New malicious activity discovered by Kaspersky has found the attackers were hidden behind technology company, Nvidia. These attackers launched a fraudulent website to commemorate the company's 30th anniversary, which welcomed visitors to participate in a 50-thousand bitcoin giveaway. The scammers had made a mistake though, using the Nvidia logo in an incorrect violet colour, when it is originally green.

To reach a specific community, scammers often act under the guise of well-known companies, Kaspersky says.

The page contains a “Participate” button which, once clicked, takes the visitor to a page with detailed information on the giveaway – it is, however, full of spelling errors, which is unacceptable for a reputable company such as Nvidia. The page encourages potential victims to donate prior to entering the giveaway, and includes an image of Jensen Huang, the Nvidia CEO. Successful participants are told they can double their donation or even hit the ‘jackpot'– 50 thousand bitcoins. The page includes crypto wallet credentials for users to send their ‘donation'.

The scammers' wallet can be checked on blockchain.com, however, the total account balance is 0.42 BTC (8 495 USD) – far less than the 50 thousand bitcoins advertised. It is unsure whether the amount in there has been formed by donations or not, but several transactions from unknown senders can be tracked in the account history.

“Crypto scams that involve images of celebrities, or power brands, become trendy these days. We've witnessed campaigns with Elon Musk, Bill Gates, and Pavel Durov," says Olga Svistunova, a security expert at Kaspersky.

"This time the attackers went further, launching fraudulent activity on behalf of Nvidia's CEO and connecting it to a very special occasion for the company," she says.

"Our primary advice is to carefully check all the links you follow while surfing the net, and avoid donating to untrustworthy initiatives."

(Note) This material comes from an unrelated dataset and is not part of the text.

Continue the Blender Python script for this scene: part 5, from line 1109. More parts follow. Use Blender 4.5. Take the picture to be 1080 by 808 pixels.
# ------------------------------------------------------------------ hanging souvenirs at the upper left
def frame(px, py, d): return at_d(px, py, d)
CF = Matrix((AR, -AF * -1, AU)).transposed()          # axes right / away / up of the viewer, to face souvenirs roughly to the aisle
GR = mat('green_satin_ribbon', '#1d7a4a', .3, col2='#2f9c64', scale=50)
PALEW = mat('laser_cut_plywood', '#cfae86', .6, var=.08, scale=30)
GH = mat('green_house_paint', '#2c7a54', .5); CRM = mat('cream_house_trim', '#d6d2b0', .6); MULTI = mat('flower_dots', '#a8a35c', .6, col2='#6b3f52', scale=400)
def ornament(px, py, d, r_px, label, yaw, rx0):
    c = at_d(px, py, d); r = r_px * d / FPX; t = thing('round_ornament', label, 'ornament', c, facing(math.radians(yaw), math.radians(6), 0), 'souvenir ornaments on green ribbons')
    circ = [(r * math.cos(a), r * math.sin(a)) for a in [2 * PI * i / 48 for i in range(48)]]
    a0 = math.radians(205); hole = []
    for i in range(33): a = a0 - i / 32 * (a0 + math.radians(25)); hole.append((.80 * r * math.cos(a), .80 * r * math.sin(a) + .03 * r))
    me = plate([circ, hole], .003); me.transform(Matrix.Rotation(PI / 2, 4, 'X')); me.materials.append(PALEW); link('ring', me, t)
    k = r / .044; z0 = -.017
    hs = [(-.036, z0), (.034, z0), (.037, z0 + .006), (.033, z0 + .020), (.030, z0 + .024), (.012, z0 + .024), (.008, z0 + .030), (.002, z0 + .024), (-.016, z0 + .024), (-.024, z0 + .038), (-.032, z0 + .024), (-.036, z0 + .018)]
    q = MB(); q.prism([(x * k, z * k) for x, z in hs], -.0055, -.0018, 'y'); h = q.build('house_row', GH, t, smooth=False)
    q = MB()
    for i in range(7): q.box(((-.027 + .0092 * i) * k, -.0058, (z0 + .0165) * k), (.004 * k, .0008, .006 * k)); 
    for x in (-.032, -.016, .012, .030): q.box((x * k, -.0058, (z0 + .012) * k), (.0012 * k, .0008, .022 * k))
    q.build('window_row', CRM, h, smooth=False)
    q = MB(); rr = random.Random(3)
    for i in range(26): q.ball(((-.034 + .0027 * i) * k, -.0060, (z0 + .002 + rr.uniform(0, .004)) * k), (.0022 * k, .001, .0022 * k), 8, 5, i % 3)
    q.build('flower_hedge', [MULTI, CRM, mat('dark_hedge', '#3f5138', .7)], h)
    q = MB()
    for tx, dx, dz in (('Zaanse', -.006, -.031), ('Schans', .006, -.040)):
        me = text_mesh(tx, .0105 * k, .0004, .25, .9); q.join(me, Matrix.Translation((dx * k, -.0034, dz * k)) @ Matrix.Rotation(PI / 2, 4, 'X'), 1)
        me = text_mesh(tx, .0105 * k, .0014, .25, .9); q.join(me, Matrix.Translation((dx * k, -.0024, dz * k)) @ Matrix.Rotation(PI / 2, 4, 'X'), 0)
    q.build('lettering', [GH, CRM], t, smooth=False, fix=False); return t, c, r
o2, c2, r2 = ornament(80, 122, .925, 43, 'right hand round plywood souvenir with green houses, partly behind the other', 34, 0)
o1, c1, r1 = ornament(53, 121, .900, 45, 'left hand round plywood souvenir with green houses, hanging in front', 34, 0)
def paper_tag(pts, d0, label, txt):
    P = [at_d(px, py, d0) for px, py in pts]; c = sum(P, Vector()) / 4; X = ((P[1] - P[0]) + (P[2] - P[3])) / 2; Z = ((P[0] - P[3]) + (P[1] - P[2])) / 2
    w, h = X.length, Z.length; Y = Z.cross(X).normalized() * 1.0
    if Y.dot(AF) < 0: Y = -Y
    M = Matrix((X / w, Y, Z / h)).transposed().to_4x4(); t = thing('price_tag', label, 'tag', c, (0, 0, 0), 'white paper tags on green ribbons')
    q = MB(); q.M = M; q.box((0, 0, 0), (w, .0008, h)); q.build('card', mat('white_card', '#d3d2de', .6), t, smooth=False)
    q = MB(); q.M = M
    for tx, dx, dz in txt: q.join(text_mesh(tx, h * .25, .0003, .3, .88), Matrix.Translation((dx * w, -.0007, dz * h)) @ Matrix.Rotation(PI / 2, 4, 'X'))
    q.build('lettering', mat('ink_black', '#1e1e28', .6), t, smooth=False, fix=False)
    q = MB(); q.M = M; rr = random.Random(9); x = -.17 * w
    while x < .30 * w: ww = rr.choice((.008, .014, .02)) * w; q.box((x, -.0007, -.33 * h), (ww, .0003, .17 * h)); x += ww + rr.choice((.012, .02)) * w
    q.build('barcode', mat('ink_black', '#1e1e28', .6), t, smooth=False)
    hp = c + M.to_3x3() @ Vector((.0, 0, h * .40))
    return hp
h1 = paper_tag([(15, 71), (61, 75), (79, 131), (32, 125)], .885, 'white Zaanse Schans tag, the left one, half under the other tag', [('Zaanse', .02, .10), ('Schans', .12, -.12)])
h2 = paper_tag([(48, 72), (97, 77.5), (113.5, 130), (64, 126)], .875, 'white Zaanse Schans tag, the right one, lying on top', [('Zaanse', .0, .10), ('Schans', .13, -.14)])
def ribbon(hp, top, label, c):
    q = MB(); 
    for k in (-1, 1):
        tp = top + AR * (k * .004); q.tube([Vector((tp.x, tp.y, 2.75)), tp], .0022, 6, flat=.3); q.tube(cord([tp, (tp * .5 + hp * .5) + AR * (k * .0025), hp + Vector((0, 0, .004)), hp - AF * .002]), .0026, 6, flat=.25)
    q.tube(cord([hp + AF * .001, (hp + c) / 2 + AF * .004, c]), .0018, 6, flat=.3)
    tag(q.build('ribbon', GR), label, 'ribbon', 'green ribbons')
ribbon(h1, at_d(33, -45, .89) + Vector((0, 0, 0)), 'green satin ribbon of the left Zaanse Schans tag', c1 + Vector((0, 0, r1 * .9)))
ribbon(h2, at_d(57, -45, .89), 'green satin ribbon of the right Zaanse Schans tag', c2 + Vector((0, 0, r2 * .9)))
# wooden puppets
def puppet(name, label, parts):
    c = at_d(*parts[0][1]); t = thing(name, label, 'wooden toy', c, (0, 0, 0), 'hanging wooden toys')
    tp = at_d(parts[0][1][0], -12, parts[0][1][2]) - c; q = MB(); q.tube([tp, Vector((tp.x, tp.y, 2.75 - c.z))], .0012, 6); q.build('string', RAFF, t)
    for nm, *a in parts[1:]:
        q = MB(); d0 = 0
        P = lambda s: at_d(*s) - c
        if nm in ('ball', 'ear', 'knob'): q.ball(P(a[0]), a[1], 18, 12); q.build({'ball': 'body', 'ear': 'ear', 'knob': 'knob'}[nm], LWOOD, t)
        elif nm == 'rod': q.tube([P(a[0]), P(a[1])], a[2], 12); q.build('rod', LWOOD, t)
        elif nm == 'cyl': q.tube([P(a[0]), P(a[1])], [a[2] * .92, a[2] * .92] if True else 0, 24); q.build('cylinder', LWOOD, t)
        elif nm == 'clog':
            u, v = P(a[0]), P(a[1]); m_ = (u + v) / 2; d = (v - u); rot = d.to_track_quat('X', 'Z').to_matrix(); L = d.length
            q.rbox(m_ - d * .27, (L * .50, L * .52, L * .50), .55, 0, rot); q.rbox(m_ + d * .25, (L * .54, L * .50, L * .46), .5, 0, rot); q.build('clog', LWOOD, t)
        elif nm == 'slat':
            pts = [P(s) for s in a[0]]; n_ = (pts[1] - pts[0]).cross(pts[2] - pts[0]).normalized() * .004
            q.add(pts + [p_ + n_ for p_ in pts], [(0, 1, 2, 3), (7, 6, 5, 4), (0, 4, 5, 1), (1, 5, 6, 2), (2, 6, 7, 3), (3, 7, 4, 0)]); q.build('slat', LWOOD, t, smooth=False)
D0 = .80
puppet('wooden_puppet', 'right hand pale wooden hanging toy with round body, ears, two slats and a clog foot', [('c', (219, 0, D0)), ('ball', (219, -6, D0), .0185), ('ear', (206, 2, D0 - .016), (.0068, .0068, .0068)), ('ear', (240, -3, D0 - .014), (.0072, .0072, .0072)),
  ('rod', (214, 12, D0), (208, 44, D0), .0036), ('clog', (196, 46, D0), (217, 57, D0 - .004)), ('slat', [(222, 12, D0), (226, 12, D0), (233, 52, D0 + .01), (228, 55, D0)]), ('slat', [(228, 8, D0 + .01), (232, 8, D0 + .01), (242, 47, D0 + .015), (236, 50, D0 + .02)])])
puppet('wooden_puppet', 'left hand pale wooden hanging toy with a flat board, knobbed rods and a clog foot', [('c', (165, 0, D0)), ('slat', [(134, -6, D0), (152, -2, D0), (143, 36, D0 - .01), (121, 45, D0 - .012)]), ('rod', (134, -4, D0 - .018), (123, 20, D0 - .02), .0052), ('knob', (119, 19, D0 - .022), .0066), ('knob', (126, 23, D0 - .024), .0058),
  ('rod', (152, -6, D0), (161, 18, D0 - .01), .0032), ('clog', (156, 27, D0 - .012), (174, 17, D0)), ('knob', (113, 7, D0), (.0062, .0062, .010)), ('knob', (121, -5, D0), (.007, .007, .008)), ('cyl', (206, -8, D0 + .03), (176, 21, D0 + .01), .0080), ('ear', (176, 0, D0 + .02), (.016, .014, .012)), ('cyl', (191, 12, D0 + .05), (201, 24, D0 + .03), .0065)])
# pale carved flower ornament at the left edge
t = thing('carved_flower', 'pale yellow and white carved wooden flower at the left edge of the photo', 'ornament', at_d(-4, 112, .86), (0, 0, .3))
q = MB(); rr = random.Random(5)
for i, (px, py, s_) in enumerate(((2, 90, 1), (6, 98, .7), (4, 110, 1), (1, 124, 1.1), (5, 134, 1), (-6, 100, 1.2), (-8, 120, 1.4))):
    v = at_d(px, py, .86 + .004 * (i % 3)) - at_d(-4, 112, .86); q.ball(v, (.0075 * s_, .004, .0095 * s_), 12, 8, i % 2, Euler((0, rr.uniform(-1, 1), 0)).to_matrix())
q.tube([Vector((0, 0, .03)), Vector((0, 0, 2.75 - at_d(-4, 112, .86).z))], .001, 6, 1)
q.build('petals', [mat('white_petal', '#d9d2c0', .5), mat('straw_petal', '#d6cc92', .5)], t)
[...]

To avoid scams, save money and keep personal data private, Kaspersky experts share the following simple tips:

  • Check any links before clicking. Hover over them to preview the URL and look for misspellings or any other irregularities.
  • Sometimes fake websites look just like real ones. It depends on how well the criminals did their homework. Hyperlinks are the most likely to be incorrect — often containing spelling mistakes — but these links can also be disguised to look valid and redirect you to a different page, impersonating the legitimate site.
  • To protect your data and finances, it is good practice to make sure the online checkout and payment page is secure. You'll know it is if the web page's URL begins with HTTPS instead of the usual HTTP; an icon of a lock will also typically appear beside the URL and the address bar, showing in green on some browsers. If you don't see these features, do not proceed. 
  • Use a trusted security solution that can help check the security of the URL that you're visiting, and can also provide the ability to open any site in a protected container to prevent theft of sensitive data, including financial details.